Insulation is recognized as one of the most important constructional elements of a transformer. Its chief function is to confine the current to useful paths, preventing its flow into harmful channels. Any weakness of insulation may result in the failure of the transformer. Dielectric strength is a measure of the effectiveness with which insulation performs. It was once accepted that low-frequency tests alone were adequate to demonstrate the dielectric strength of transformers. As more became known about lightning phenomena, and as impulse-testing apparatus was developed, it became apparent that the distribution of impulse voltage stress through the transformer winding varies with the configuration of the windings.

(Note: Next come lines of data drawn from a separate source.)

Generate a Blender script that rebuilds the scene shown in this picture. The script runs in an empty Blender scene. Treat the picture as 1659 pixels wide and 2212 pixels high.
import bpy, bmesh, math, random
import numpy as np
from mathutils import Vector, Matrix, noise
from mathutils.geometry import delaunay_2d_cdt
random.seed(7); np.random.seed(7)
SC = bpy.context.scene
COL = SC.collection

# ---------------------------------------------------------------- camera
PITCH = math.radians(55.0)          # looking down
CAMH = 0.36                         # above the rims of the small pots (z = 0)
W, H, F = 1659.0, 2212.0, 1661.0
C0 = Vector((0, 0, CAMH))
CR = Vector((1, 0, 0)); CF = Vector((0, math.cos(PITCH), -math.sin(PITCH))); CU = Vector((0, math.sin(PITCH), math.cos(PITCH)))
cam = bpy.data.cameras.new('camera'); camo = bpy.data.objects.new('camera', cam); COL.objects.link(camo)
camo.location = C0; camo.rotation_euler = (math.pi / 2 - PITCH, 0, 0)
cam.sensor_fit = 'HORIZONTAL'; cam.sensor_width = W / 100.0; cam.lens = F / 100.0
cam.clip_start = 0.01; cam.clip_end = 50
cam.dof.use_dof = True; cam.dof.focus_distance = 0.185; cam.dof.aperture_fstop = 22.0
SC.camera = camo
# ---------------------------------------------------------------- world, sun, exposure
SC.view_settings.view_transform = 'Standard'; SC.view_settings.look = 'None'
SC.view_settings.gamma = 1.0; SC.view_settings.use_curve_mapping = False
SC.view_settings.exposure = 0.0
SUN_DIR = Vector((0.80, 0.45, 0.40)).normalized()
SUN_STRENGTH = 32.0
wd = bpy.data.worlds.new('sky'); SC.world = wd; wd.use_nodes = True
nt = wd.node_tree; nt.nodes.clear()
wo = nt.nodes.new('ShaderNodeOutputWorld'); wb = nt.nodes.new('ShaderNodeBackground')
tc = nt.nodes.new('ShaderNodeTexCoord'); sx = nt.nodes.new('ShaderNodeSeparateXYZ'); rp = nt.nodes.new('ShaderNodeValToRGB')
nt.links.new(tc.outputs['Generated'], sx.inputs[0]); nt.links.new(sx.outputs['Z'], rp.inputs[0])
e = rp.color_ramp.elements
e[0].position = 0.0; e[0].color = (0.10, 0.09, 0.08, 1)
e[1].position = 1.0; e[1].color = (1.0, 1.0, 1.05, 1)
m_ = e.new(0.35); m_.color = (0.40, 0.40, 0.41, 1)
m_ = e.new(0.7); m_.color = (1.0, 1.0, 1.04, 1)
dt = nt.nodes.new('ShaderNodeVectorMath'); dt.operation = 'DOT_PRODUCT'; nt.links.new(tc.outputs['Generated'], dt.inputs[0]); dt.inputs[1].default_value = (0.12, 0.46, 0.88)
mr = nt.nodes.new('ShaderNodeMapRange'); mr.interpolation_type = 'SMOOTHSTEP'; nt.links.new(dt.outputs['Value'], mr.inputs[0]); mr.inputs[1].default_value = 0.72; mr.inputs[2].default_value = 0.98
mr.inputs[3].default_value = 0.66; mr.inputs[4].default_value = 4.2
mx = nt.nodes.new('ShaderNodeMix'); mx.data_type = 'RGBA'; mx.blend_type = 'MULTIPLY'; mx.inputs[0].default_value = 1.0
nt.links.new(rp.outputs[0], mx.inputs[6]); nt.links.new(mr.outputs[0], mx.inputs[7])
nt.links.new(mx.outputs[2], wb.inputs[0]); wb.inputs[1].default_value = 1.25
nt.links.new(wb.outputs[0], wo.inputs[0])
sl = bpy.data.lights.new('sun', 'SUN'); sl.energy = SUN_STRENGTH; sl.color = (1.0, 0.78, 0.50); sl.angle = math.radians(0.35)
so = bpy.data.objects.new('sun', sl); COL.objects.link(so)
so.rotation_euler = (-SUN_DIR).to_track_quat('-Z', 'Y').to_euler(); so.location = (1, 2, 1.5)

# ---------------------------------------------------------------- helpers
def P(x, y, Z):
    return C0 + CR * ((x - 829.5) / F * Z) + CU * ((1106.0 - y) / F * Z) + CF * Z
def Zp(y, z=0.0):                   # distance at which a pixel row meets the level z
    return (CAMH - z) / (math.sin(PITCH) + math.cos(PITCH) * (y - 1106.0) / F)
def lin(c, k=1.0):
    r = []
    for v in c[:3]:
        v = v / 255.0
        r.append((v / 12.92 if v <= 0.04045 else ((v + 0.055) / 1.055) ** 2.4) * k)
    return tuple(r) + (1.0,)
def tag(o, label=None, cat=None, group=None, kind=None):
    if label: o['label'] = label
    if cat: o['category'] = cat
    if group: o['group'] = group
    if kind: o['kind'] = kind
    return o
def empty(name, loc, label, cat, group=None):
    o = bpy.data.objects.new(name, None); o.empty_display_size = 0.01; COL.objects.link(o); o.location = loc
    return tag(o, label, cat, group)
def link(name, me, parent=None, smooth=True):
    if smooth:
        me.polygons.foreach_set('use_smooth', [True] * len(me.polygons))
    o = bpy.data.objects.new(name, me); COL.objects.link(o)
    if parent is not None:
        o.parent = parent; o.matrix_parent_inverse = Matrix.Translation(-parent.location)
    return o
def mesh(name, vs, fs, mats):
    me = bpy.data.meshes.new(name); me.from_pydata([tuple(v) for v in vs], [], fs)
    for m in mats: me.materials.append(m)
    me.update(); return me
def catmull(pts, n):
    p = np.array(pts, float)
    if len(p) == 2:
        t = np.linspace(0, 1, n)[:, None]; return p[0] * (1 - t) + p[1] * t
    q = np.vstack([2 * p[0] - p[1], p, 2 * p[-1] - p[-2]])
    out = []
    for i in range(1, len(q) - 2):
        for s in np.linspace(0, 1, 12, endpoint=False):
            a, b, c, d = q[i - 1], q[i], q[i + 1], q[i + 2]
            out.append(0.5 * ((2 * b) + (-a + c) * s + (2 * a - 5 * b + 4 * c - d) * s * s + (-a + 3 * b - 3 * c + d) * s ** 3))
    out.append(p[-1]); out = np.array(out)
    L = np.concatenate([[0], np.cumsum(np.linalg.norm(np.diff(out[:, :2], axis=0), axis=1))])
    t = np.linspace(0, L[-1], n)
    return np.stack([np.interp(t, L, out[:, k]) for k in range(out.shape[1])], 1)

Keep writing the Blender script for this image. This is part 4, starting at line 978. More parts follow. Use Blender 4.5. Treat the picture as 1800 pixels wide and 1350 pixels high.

Impulse voltages are distributed initially on the basis of winding capacitances. If this initial distribution differs from the final low-frequency inductance distribution, the impulse energy will oscillate between the two distributions until the energy is dissipated and the inductance distribution is reached. In severe cases, these internal oscillations can produce voltages to ground that approach twice the applied voltage. Along with the variation in size of transformer windings and the physical configuration of the windings, the impulse voltage distribution when chopping the applied wave was considered by the task force that developed this guide. Since there was insufficient information on how to interpret the short-time oscillations on the insulation system, the inclusion of the chopped wave was deferred until a later date.

The Dry-Type Dielectric Working Group was formed by the Transformers Committee of the IEEE Power Engineering Society to determine standard methods for examining the impulse voltage distribution within dry-type transformer windings; to establish a means for defining the location and magnitude of maximum voltage stress in a dry-type transformer coil; and to support other committee activities, such as the Thermal Evaluation Working Group (C57.12.56).